Hut site, Lohart, Co. Kerry
Co. Kerry |
Settlement Sites
On a north-facing slope in Lohart, County Kerry, two ancient hut sites share a wall.
That detail, easy to miss in a landscape of collapsed stone and rough pasture, quietly implies something about the people who built here: these were not isolated shelters thrown up in a hurry, but structures arranged in deliberate relation to one another.
The site that survives is modest in scale, a rectangular footprint measuring roughly 4.4 metres east to west and 2.6 metres north to south. Drystone walling, a technique using stones fitted together without mortar, still defines the southern and northern edges, though it has largely collapsed to a height of around 1.25 metres with a thickness of about 0.7 metres. The eastern boundary is formed not by built wall at all but by a natural rock scarp, suggesting the builders incorporated the existing terrain into their design. To the west, the structure shares its wall with a neighbouring hut, and loose stones scattered across the interior are likely the remains of whatever once stood higher. The slope itself is sheltered from the south by rock, which would have offered some relief from the prevailing weather in what is otherwise an exposed part of south-west Kerry.

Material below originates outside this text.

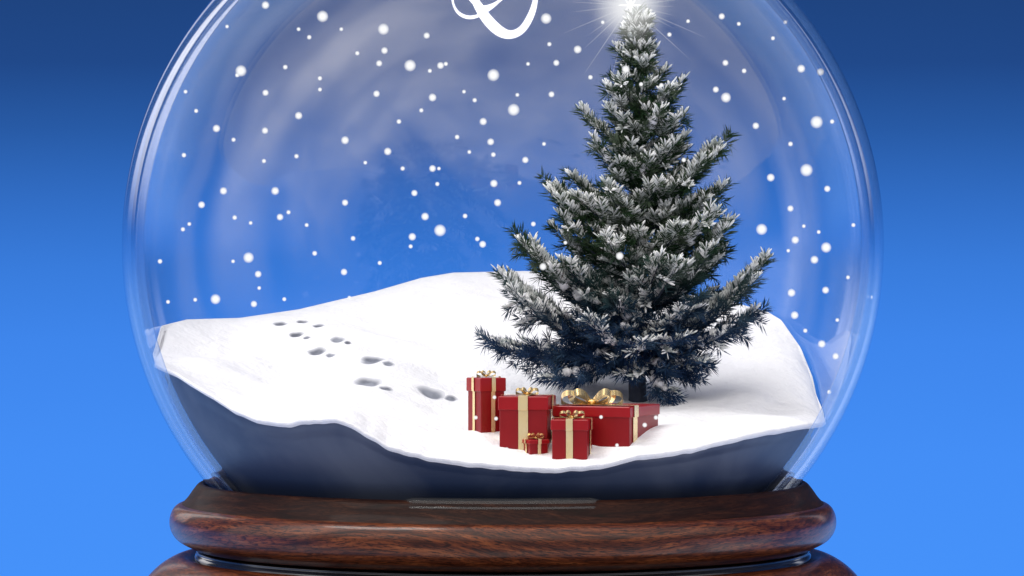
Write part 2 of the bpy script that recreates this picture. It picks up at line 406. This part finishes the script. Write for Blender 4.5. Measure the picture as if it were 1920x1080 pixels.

No date has been firmly attached to the site, and without excavation it is difficult to say whether these huts belonged to an early medieval farming settlement, a seasonal booley site used during summer grazing, or something else entirely. What can be said is that the double structure, two huts sharing a common wall on a carefully chosen slope, points to a degree of planning and perhaps communal use that tends to get lost when such places are described simply as ruins in a field.